With Third-Party Access Axed, Sirius XM Points People Toward Official Web Player & Mobile Apps

There’s a fair bit of controversy surrounding Sirius XM today. The company has recently made some changes to its online feed, changes that, for the moment, have locked out third-party application access. That means users can’t listen to the service with applications like Radium for Mac OS X.

The company posted a message to its Facebook page (you’ll have to scroll down to find it) a few hours ago. I’ll past it here to save you the trouble of opening up a new browser tab:

@All- thanks for your feedback. Radium and other 3rd party apps were never really supported by Sirius XM. We have recently made some technology changes with our player that made it incompatible with these 3rd party apps. These changes will allow us to add more enhancements and features in the future to our player and enhance your listening experience. We offer a solution that works on both Mac and PC. Radium was valuable for Mac when our web player didn’t work on Macs, but this has been resolved. Hope this helps.

I am passing along your valuable feedback regarding our new player to our product and engineering team so they can continually improve the quality of the player. Thanks!

This is all well and good, and Sirius XM is well within its rights to decide whether or not to allow third-parties to tap into its online stream, but the problem right now is that its new Web player isn’t particularly good. I know the player is new and you’d probably expect at least a few glitches in the early going, but today was particularly egregious. The Web stream was all but unlistenable, cutting in and out quite frequently. If you’re going to limit access to the stream to official Sirius XM applications, that’s fine, but make sure they work as well as the applications they’re replacing.

Another strange one: the new iOS app still has that pesky inactivity timeout that stops playback every 90 minutes. I can see that being beneficial if you’re connected to the stream via 3G, particularly as wireless providers are phasing out unlimited data plans, but surely if you’re connected via Wi-Fi then data consumption really shouldn’t be a concern. (The app also seems to be far less battery efficient.)
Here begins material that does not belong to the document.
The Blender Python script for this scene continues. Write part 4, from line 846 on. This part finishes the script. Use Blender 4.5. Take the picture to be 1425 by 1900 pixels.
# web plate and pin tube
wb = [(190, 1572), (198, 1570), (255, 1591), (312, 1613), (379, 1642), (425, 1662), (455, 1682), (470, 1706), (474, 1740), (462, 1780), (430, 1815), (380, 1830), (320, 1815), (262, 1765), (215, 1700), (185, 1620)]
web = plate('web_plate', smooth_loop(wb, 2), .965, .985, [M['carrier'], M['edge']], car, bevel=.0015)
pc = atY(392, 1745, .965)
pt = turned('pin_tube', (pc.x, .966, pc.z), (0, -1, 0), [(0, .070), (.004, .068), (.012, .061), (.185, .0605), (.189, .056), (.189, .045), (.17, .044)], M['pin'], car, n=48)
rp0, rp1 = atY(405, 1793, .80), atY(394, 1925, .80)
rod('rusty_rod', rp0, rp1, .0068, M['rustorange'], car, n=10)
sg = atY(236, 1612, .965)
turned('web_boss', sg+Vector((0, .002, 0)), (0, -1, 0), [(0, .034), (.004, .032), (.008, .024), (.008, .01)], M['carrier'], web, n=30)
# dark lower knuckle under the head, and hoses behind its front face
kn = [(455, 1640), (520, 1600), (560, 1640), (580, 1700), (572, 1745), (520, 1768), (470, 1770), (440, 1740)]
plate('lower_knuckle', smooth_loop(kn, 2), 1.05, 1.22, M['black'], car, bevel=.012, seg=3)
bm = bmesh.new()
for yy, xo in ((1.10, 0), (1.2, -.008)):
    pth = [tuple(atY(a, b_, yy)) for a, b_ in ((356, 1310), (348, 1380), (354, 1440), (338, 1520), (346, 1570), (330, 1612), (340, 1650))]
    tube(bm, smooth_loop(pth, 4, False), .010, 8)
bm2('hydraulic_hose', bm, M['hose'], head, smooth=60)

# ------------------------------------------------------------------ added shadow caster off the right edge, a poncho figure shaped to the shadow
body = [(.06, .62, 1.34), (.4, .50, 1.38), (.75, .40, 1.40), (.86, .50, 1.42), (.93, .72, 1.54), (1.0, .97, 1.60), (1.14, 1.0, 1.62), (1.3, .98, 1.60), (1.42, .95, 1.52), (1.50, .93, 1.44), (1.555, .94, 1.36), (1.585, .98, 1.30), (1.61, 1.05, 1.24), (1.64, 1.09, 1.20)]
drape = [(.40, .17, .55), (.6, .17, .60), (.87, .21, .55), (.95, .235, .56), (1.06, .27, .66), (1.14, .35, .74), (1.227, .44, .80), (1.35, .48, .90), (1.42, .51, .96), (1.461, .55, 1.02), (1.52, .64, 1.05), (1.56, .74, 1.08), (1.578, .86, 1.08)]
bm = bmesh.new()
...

I can only speak to what I’ve experienced, but I never had a problem accessing the Sirius XM online stream prior to the switch-over using Radium. Launch the app, listen to my shows, close the app when finished. (Pad data even popped up if you had Growl installed). Done and done.

Users have flooded the company’s Facebook page with complaints about the poor Web player performance, the iOS app’s irregularities, and the fact that, at least for the time being, applications like Radium can’t be used to listen.

I also genuinely don’t see what’s to gain by locking out guys like Radium, but here we are.